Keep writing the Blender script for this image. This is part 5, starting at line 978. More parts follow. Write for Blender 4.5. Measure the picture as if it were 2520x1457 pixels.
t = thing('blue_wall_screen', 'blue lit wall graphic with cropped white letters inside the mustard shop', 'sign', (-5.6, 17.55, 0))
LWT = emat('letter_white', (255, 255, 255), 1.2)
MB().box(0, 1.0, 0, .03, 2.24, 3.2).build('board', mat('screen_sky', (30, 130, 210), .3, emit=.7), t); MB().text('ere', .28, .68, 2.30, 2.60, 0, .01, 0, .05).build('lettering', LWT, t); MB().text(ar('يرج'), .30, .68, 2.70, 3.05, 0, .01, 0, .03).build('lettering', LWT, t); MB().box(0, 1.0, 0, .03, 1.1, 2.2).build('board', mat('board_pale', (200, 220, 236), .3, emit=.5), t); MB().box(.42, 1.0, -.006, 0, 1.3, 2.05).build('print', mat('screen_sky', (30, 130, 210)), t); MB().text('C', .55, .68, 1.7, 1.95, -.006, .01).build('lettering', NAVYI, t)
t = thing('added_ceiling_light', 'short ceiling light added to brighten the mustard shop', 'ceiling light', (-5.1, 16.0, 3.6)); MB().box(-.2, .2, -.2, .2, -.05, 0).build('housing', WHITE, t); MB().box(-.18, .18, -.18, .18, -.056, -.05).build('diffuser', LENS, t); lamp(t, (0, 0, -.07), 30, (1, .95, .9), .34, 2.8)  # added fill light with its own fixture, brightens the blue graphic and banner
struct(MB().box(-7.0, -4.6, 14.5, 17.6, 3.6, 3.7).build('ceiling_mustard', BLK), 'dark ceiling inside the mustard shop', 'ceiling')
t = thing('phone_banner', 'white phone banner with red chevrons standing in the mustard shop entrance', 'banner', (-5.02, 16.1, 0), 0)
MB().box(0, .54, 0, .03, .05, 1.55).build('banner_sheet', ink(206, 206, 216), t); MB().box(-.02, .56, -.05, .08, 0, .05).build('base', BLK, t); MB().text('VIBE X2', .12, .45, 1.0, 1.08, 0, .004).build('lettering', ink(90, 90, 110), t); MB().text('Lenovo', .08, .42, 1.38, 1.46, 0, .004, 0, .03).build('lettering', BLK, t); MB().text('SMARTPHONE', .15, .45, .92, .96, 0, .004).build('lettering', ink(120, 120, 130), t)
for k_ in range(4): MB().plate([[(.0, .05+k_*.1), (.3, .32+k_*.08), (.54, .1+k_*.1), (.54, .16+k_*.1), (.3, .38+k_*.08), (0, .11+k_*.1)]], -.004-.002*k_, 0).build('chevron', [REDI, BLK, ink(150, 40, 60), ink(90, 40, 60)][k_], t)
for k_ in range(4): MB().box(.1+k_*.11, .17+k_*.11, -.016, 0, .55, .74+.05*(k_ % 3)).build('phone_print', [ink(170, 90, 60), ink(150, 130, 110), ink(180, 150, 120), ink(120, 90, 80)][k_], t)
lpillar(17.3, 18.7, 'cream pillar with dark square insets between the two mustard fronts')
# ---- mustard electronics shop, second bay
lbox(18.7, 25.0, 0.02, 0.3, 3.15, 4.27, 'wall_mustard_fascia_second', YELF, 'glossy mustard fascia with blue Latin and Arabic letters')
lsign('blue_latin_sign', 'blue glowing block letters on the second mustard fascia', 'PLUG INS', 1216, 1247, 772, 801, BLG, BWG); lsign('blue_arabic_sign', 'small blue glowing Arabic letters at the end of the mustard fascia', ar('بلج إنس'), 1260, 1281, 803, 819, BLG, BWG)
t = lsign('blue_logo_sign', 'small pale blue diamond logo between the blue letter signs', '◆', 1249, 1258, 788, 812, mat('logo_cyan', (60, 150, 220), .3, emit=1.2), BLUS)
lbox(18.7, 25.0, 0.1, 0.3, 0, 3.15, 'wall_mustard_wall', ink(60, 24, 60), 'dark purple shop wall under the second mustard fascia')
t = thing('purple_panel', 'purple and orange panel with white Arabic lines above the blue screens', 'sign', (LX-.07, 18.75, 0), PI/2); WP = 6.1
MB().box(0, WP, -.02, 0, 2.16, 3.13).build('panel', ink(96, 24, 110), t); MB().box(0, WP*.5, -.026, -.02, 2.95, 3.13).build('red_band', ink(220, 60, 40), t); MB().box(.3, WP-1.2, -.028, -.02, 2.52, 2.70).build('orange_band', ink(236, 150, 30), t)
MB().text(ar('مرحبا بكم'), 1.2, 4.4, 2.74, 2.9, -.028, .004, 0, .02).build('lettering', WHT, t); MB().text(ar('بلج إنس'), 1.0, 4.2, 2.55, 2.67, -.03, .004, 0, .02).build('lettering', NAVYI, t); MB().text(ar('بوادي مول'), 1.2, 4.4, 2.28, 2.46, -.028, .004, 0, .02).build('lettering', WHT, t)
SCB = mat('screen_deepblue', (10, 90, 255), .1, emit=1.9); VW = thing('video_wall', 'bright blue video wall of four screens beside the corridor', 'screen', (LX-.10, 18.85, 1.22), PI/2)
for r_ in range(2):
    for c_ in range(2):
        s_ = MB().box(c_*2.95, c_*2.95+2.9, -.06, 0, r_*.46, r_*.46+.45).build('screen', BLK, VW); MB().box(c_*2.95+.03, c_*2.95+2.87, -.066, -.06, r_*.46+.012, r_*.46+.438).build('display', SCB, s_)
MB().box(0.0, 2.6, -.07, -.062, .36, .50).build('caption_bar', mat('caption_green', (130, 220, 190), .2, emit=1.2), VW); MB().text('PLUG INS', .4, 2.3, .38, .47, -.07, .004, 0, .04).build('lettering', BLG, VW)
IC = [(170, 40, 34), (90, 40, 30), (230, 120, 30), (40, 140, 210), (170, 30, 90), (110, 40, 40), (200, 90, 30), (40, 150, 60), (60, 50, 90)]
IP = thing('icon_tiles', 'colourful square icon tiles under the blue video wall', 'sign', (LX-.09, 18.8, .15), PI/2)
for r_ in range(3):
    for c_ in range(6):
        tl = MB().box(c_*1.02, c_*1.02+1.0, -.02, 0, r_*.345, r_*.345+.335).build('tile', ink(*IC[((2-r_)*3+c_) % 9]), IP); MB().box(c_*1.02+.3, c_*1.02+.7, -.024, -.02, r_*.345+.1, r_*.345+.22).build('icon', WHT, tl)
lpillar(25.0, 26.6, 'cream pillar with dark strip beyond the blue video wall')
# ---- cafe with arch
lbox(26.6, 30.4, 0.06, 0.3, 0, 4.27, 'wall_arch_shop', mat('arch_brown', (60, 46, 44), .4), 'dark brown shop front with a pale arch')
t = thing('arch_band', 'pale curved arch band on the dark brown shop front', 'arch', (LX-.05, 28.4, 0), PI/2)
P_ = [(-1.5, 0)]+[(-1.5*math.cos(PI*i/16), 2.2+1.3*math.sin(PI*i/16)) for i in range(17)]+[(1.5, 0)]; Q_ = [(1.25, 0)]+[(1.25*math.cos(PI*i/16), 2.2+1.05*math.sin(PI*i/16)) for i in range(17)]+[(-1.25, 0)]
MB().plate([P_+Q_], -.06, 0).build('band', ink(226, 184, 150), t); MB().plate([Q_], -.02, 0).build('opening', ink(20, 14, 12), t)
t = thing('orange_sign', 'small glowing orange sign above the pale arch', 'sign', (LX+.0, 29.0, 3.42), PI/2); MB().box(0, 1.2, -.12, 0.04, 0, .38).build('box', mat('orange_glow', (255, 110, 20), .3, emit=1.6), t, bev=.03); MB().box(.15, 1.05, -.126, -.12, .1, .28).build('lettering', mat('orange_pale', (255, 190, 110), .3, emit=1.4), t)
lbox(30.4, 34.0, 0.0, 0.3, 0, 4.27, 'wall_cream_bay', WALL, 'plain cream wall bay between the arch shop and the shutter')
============
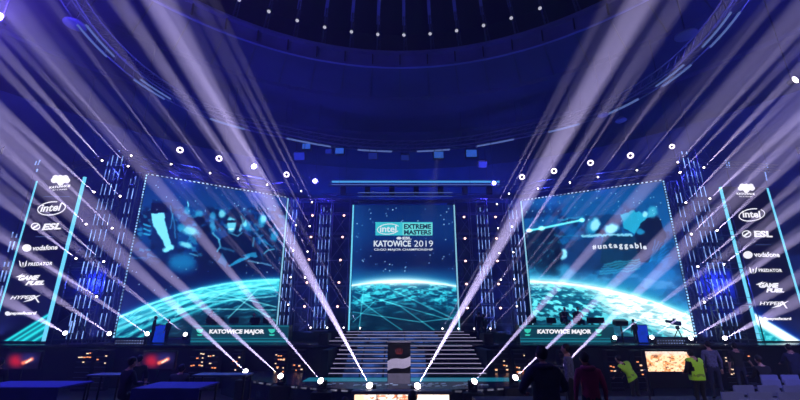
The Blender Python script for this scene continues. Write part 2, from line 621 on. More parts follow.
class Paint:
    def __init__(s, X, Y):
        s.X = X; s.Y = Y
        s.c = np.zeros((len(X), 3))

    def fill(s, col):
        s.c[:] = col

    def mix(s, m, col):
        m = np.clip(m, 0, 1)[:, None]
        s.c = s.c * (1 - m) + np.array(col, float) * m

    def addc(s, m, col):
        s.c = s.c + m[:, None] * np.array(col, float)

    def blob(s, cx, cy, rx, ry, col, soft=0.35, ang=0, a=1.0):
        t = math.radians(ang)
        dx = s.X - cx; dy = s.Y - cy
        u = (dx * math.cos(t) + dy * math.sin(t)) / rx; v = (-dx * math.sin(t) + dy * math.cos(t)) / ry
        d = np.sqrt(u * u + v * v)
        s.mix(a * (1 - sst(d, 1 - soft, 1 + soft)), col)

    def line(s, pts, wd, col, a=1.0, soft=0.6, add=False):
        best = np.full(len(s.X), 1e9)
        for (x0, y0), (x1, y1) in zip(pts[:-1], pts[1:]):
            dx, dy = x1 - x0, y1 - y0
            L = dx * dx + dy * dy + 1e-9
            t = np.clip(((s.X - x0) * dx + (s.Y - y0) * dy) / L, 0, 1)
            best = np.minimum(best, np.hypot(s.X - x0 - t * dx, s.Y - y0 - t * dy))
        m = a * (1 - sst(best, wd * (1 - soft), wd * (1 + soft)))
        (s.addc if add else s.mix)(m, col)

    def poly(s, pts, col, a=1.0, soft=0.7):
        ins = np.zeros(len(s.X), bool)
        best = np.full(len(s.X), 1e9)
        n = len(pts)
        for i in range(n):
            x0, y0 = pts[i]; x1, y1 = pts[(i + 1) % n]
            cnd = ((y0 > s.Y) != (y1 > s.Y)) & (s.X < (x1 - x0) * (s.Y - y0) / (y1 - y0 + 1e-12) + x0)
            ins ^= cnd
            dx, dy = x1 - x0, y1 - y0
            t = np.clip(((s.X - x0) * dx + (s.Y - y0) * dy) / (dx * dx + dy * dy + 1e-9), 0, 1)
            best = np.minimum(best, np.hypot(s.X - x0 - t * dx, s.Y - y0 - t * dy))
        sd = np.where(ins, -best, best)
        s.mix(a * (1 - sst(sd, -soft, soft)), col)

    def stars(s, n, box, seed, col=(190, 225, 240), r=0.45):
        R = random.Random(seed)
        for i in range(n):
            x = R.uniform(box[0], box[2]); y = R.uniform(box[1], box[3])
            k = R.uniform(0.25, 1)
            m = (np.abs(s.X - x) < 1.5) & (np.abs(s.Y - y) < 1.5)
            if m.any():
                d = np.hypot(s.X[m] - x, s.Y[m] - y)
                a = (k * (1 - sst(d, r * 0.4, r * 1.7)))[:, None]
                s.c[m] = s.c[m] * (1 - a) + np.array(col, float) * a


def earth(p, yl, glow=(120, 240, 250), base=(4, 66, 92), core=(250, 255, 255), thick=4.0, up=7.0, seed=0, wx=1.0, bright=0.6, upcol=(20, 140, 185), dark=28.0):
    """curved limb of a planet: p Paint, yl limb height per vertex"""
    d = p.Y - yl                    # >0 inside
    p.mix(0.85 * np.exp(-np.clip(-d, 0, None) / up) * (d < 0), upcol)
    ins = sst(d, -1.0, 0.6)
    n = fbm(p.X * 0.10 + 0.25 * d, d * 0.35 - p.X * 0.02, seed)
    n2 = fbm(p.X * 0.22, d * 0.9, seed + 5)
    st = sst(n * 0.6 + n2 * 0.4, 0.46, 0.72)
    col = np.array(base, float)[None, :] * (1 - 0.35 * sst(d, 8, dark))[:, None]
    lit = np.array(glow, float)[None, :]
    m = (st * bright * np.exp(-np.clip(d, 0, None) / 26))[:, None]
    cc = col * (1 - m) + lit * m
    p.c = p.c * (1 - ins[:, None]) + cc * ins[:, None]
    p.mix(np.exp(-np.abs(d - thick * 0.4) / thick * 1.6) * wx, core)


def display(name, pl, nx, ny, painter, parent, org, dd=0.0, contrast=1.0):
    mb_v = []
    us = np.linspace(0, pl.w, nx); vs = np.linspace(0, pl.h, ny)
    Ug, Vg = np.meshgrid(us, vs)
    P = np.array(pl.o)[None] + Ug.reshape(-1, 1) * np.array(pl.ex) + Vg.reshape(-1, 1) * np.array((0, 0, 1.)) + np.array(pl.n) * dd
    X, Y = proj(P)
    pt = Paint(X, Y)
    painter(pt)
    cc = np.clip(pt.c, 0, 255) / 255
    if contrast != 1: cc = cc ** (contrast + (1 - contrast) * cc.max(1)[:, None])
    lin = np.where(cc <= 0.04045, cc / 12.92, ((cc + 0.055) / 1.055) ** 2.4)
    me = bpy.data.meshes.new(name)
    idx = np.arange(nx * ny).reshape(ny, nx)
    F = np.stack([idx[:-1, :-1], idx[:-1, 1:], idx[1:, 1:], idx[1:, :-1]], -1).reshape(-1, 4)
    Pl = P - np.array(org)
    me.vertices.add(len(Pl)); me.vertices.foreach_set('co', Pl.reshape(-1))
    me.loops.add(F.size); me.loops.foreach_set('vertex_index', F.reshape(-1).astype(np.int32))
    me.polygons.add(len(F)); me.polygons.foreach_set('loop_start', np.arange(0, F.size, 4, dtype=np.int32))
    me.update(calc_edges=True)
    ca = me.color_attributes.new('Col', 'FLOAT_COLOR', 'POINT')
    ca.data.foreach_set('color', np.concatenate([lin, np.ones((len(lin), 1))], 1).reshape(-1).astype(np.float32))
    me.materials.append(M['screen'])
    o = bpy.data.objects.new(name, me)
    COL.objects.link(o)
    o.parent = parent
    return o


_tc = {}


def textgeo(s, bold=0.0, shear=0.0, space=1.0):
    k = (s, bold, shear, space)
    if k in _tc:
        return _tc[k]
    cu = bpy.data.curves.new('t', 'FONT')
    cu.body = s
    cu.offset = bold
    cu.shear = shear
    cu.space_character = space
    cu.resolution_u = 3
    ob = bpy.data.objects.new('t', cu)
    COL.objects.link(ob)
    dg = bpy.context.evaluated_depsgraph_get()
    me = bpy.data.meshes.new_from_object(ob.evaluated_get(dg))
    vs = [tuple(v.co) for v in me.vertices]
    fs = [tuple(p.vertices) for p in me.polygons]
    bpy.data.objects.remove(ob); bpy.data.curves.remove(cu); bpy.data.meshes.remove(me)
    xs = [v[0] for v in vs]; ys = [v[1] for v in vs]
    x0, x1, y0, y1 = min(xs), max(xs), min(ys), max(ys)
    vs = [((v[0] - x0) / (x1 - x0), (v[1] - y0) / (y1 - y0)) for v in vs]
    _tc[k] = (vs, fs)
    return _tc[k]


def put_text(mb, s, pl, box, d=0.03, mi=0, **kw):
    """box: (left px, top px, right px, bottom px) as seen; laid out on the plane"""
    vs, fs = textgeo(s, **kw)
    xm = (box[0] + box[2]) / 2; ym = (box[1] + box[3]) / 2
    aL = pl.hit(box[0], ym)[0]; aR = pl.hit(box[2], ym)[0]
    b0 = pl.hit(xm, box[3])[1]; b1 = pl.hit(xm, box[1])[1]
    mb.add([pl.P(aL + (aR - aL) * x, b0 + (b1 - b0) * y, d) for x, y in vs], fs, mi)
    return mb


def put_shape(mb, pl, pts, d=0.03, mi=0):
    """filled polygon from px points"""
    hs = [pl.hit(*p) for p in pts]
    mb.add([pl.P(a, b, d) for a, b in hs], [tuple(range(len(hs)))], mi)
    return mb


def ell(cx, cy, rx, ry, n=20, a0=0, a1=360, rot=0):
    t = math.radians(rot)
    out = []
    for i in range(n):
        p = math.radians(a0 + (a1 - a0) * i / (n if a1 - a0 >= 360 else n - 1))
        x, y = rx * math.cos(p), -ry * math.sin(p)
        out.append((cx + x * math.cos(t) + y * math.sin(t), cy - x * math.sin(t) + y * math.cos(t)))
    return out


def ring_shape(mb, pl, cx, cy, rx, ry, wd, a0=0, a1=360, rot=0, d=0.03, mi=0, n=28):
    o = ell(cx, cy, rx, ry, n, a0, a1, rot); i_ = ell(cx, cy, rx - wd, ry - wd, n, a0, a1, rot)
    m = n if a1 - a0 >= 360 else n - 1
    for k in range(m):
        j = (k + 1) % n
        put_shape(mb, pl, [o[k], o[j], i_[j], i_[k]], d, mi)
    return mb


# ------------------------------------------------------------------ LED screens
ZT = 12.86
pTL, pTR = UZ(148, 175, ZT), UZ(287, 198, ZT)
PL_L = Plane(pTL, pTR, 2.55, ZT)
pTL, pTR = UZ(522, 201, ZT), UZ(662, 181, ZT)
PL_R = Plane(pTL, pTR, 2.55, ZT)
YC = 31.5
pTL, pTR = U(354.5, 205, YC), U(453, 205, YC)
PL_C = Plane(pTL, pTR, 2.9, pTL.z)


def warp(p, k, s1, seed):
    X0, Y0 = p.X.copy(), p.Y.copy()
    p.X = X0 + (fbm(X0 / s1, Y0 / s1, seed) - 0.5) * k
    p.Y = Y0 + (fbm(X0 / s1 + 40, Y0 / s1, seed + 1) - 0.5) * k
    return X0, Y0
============
→ Set task: From the records above, retype only the lines starting at the line that contains "The Blender Python" and ending at the line that contains "s.c = s.c + m[:, None]", both included.

→ Output:
The Blender Python script for this scene continues. Write part 2, from line 621 on. More parts follow.
class Paint:
    def __init__(s, X, Y):
        s.X = X; s.Y = Y
        s.c = np.zeros((len(X), 3))

    def fill(s, col):
        s.c[:] = col

    def mix(s, m, col):
        m = np.clip(m, 0, 1)[:, None]
        s.c = s.c * (1 - m) + np.array(col, float) * m

    def addc(s, m, col):
        s.c = s.c + m[:, None] * np.array(col, float)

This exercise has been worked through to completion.